Friday, May 3, 2019

Classic Movie Review: Hollywood Shuffle (1987)

Hollywood Shuffle (1987)
Directed by: Robert Townsend.
Written by: Dom Irrera and Robert Townsend and Keenen Ivory Wayans.
Starring: Robert Townsend (Bobby Taylor / Jasper / Speed / Sam Ace / Rambro), Craigus R. Johnson (Stevie Taylor), Helen Martin (Bobby's Grandmother), Starletta DuPois (Bobby's Mother), David McKnight (Uncle Ray), Keenen Ivory Wayans (Donald / Jheri Curl), Lou B. Washington (Tiny), Anne-Marie Johnson (Lydia / Willie Mae / Hooker #5), Don Reed (Maurice), Sena Ayn Black (Receptionist / Missy Ann / Woman on Cliff), Lisa Mende (Casting Director), Dom Irrera (Writer), Eugene Robert Glazer (Director / Teacher / Amadeus / Chicago Jones / Dirty Larry), John Witherspoon (Mr. Jones), Le Tari  (Rudy), Paul Mooney (President of NAACP).
 
Robert Townsend’s Hollywood Shuffle caused quite a stir when it was released in 1987. Coming out the year after Spike Lee’s breakthrough film, She’s Gotta Have It, this appeared like another film by an ambitious, talented young black director who decided to do things his own way to get his film made. The story about how he made the film are well-known – he begged those he knew for all the film they could get, got friends to work on the film for next to nothing, etc. And it worked. Hollywood Shuffle looks like a studio comedy from the 1980s, even if it was made for under $100,000. It was supposed to be Townsend’s calling card – his way of truly breaking into the industry he had struggled to do in more than a decade of trying to be a working actor, getting small parts only. All these years later, Hollywood Shuffle is still the film that Townsend is best known for. He has worked fairly steadily – as a writer, director and actor. But his career in feature films lasted just a decade or so – with Hollywood Shuffle followed by The Five Heartbeets, Meteor Man and BAPS, and almost legendarily bad movie – which pretty much killed it.
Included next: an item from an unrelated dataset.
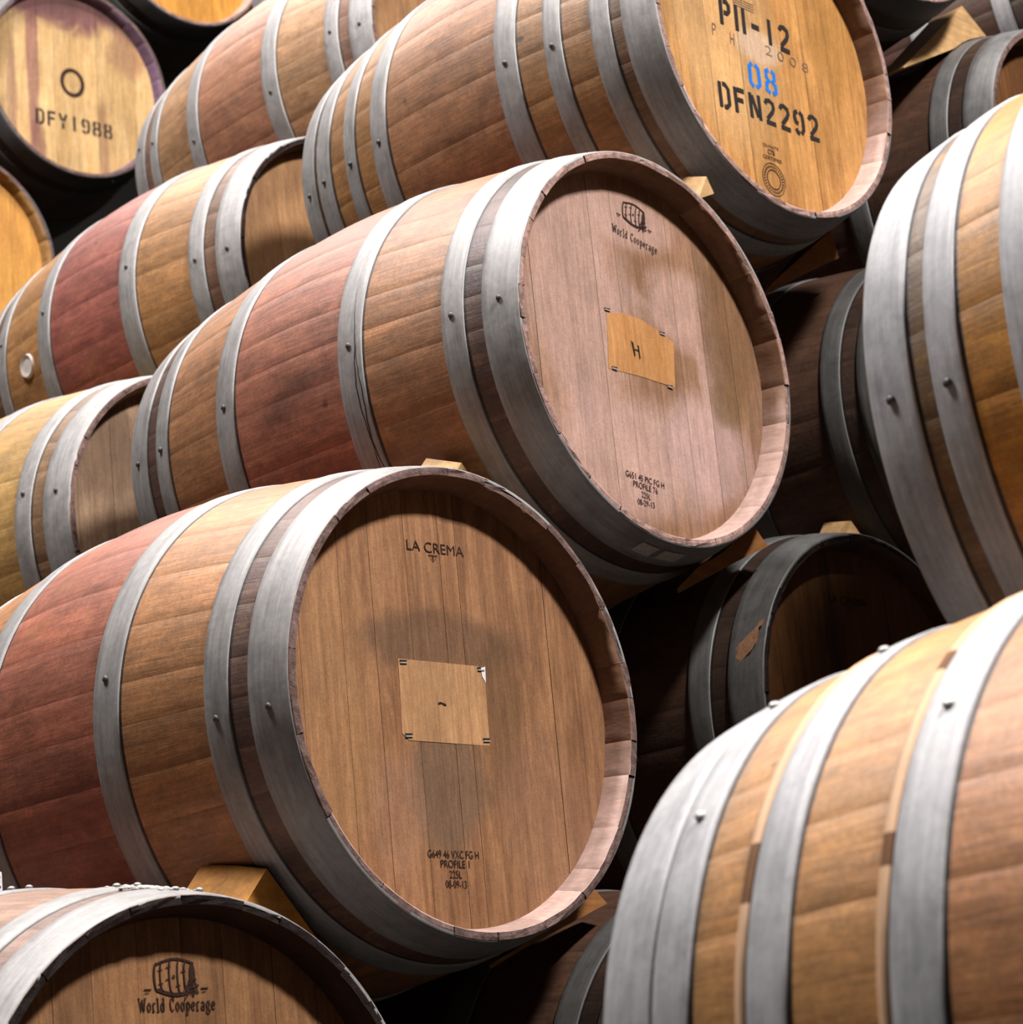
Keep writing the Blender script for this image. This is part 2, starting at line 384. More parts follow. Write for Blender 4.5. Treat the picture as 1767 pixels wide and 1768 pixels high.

It is still a triumph that Townsend got Hollywood Shuffle made at all in 1987 – and sadly, the film is still more than a little accurate. It’s still sad though that for whatever reason, he was never really able to follow it up with something that really realized the potential so clearly in display in this film.
 
In the film, Townsend stars as Bobby Taylor, just one of many working black actors in Hollywood – or at least trying to work. He works at a hotdog stand to make ends meet, and lives with his parents, his grandmother a little brother, and is always heading out for one audition after another, and never getting them. The main thrust of the movie is a series of auditions he has to go through to get his first lead role – a huge opportunity for him. Yes, the role is a stereotypical gang member, and a white person’s version of that to boot – and bears no resemblance to any of the black people Bobby knows. But if he gets the role, it will surely lead to others, right?
 
That’s the plot of the movie, sure, but Townsend and company really use it as a jumping off point to explore the way that Hollywood sees black actors, black people. The film shows us any number of stereotypical roles for black people – gang members, slaves, etc. It also shows us Bobby imagining himself in roles that a black actor would never get – a film noir detective like Sam Spade, an action hero named Rambro. He imagines what may happen if he makes the movie he knows is offensive to black people – and what may happen if the NAACP decides to boycott – not the film itself, but him personally. My favorite segment is probably an extended riff on Siskel & Ebert, where two black men review recent movies that they managed to sneak into.
 
The film is far from perfect. While it has the look of a studio comedy from 1987, it is rough around the edges – some of the performances don’t quite work, some of the segments go on far too long, and even at just over 80 minutes, it feels padded to get there. And yet, its hard to not to admire the film for its balls to the walls approach – how it throws one punch after another at Hollywood. And it’s hard not to see its influence on others. One of the co-writers and co-stars of the movie was Keenan Ivory Wayans – who the next year would make his directorial debut I’m Gonna Git You Sucka – a spoof of Blaxploitation films, and just two years after that would create In Living Color. There is more than a little of Hollywood Shuffle in those projects. So the legacy of Hollywood Shuffle continues – even if, for whatever reason, Robert Townsend was never quite able to replicate its success.